“Es curioso, por decir lo menos, que el Estado sea indiferente sobre las opciones políticas, religiosas y económicas de los individuos, salvo con sus decisiones sexuales”.
Recientemente el premier ruso Vladímir Putin consiguió que el parlamento moscovita aprobara leyes homofóbicas en el gigante transcontinental. Desde ahora en Rusia se prohibiría mostrar propaganda de relaciones “no tradicionales” y estaría censurada la adopción a extranjeros en cuyos países de origen existan uniones de hecho o matrimonio homosexual.
Estas medidas han generado repudio en la comunidad internacional, aunque no ha dejado se ser apenas una protesta testimonial.
Lo cierto es que Putin solo quiere mejorar las relaciones con la iglesia Ortodoxa rusa, por lo tanto se congracia con ella, dentro de lo posible. El chivo expiatorio parece ser el siempre débil blanco homosexual.
En nuestro país el mundo gay parece gozar de ciertas licencias, pero lo cierto es que los homosexuales no poseen igualdad de derechos. Ni siquiera se ha aprobado el bullado Acuerdo de Vida en Pareja, que pese a toda parafernalia, duerme en el Congreso.
Desde siempre nuestra sociedad judeocristiana se ha definido en contraposición con la homosexualidad. Basta leer la Biblia para descubrir que los hombres que yacen con otros hombres resultan abominables. Tal parece la sociedad necesita encontrar una “otredad” a la cual oponerse y por sobre todo, reprimir.
Michel Foucault, el padre del pos modernismo, fue el hombre que popularizó la noción del contumaz imperativo social por consagrar posturas hegemónicas. Según el autor francés, la sociedad opera defendiendo o consagrando las conductas comunes entre la población, a costa de vilipendiar o reprimir aquellas conductas que escapan a la normalidad. Foucault lo llamaba discurso dominante.
Sin embargo, existen argumentos de sobra para resarcirnos de la irracional discriminación hacia la comunidad gay.
En primer lugar, un estado liberal y laico como el nuestro, debiera no pronunciarse sobre las disposiciones que cada individuo determine con su cuerpo. Más aún, el Estado debiera ser incapaz de definir, a priori, qué clase de relaciones afectivas son deseables, al menos entre personas adultas.
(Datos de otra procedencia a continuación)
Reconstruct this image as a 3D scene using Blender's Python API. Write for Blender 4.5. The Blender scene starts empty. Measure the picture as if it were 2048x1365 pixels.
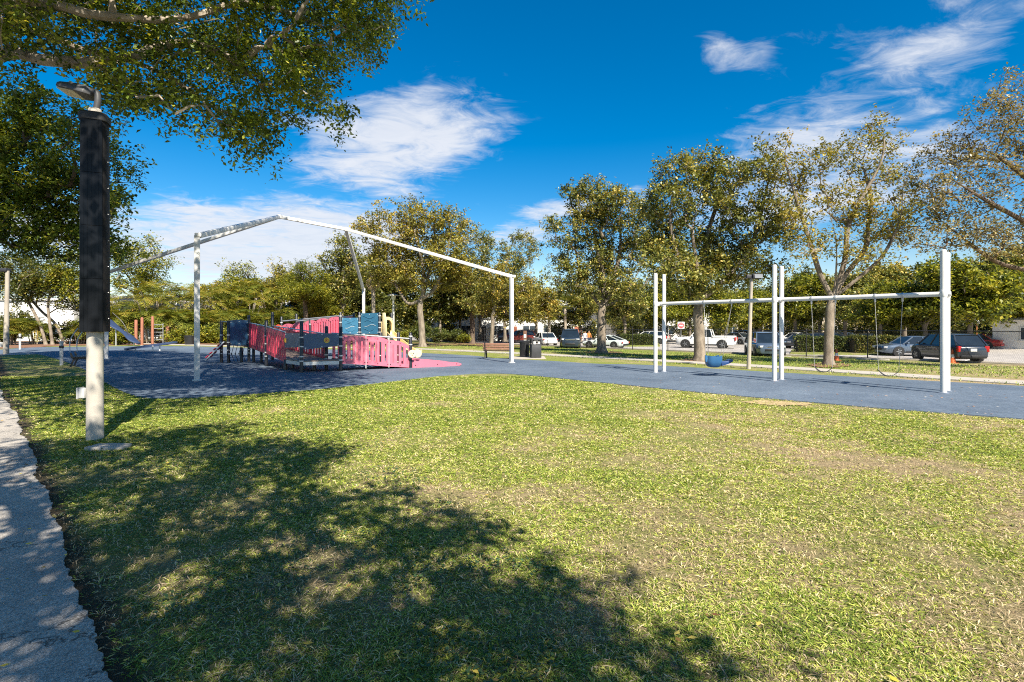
import bpy, bmesh, math, random
import numpy as np
from mathutils import Vector, Matrix, noise as mnoise
R = math.radians
SC = bpy.context.scene
COL = SC.collection

# ------------------------------------------------------------------ camera, sky, sun, exposure
EYE, FPX, CX, HY = 1.75, 1050.0, 1024.0, 654.0          # eye height, focal length and horizon in photo pixels
cam_d = bpy.data.cameras.new('camera'); cam = bpy.data.objects.new('camera', cam_d); COL.objects.link(cam)
cam.location = (0, 0, EYE); cam.rotation_euler = (R(90), 0, 0)
cam_d.sensor_width = 36; cam_d.lens = 36 * FPX / 2048; cam_d.shift_y = -(682.5 - HY) / 2048
cam_d.clip_start = .05; cam_d.clip_end = 3000
SC.camera = cam

SUN_EL = 45.0
SUN_H = Vector((.45, -.893, 0)).normalized()              # towards the sun, on the ground
sun_d = bpy.data.lights.new('sun', 'SUN'); sun = bpy.data.objects.new('sun', sun_d); COL.objects.link(sun)
sun_d.energy = 5.0; sun_d.angle = R(.53); sun_d.color = (1, .925, .79)
to_sun = (SUN_H * math.cos(R(SUN_EL)) + Vector((0, 0, math.sin(R(SUN_EL))))).normalized()
sun.rotation_euler = to_sun.to_track_quat('Z', 'Y').to_euler(); sun.location = (20, -40, 40)

SC.view_settings.view_transform = 'Standard'; SC.view_settings.look = 'None'
SC.view_settings.gamma = 1; SC.view_settings.use_curve_mapping = False
SC.view_settings.exposure = 1.2
SC.cycles.use_denoising = False
SC.cycles.filter_width = 1.1
SC.cycles.max_bounces = 6; SC.cycles.transparent_max_bounces = 8
SC.cycles.sample_clamp_indirect = 6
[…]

Es curioso, por decir lo menos, que el Estado sea indiferente sobre las opciones políticas, religiosas y económicas de los individuos, salvo con sus decisiones sexuales. El estado no le asigna el mismo valor al afecto heterosexual que al homosexual, negando a este último la opción de contraer el vínculo civil de matrimonio.
Quizás el mayor de los absurdos es que homosexuales no puedan adoptar por riesgo a la potencial discriminación de la que sería objeto el adoptado. Si fuera así, entonces, por ejemplo, ¿deberíamos prohibir la adopción a feos o enanos? De ser consecuentes con el espíritu de la ley, no debería adoptar ningún sujeto expuesto a discriminación.
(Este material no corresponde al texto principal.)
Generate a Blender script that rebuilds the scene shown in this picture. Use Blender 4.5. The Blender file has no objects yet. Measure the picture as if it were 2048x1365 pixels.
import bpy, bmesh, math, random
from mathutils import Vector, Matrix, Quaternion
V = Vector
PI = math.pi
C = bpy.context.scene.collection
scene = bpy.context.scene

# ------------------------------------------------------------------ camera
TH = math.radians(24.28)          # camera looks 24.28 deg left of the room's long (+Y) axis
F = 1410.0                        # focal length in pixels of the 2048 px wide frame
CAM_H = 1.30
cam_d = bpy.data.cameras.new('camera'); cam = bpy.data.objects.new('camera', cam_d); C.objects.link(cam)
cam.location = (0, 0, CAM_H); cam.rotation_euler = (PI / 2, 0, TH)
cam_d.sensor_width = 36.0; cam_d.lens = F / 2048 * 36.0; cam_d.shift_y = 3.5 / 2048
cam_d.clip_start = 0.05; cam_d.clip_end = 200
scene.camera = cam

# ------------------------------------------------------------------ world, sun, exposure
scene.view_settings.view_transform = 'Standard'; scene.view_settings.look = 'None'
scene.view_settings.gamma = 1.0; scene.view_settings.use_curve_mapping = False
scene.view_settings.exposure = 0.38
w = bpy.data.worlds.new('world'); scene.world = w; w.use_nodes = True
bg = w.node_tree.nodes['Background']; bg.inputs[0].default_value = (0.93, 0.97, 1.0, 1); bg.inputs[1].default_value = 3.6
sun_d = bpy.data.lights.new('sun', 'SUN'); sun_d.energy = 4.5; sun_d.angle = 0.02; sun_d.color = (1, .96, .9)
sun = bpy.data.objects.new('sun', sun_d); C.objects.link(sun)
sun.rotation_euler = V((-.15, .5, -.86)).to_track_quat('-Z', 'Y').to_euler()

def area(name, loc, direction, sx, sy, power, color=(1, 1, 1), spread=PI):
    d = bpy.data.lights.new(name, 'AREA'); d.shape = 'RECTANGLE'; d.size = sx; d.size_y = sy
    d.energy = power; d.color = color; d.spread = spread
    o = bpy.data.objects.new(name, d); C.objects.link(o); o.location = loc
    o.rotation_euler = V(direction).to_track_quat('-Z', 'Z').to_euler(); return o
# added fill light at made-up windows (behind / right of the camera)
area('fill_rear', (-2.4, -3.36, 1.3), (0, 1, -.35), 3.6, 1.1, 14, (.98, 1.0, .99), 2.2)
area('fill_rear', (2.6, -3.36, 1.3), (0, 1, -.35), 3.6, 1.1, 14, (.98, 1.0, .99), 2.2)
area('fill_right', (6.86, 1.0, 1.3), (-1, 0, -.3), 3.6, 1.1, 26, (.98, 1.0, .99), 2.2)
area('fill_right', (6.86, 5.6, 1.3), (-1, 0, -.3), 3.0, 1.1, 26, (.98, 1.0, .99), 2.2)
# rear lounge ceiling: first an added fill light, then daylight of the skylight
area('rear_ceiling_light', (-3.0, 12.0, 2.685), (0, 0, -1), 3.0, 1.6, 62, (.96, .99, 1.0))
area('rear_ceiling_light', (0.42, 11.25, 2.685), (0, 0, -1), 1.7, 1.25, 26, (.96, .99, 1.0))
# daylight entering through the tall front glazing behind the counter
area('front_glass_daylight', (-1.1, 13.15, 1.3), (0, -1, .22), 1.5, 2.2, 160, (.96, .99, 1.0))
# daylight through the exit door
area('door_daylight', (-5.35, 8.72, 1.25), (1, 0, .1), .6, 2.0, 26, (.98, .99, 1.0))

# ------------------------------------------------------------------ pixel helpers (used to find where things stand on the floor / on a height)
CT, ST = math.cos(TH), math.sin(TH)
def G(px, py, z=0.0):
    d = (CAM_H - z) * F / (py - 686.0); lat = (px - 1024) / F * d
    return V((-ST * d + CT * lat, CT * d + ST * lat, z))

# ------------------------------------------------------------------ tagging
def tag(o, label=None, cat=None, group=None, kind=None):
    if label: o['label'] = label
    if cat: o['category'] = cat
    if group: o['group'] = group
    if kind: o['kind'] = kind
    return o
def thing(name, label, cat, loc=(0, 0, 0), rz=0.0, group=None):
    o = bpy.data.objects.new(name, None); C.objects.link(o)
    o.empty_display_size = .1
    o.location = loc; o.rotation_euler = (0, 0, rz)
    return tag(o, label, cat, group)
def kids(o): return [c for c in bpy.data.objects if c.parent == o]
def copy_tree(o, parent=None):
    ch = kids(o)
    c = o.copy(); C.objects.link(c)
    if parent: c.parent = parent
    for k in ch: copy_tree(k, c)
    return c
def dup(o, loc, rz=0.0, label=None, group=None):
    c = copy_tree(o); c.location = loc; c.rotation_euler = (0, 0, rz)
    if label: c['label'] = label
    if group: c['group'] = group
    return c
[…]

Lo correcto es exigir una legislación que supere y castigue toda clase de discriminación arbitraria. Vivimos en al absurdo de tener un derecho que propicia una discriminación de hecho.
Debemos aspirar a una sociedad en la cual la sexualidad no sea tema de debate. Si la sociedad se empeña en discriminar al gay, la ley debe ser la primera en emanciparlo.
Dicho sea de paso, las investigaciones tendientes a develar las inclinaciones sexuales de los individuos, han concluido que las opciones sexuales de los padres no representan un factor significativo a la hora de determinar la sexualidad de los hijos. Es decir, es falso que padres homosexuales necesariamente formen hijos homosexuales, y viceversa.
La calidad de vida y la justicia no solo se determinan mirando el índice Gini, una sociedad justa también es aquella que le entrega a todos los ciudadanos las mismas oportunidades y derechos. Cuán lejos estamos de aquello.
Supongamos la utopía de un país cuya riqueza se reparta en forma igualitaria, aún así, ser gay implica una desventaja.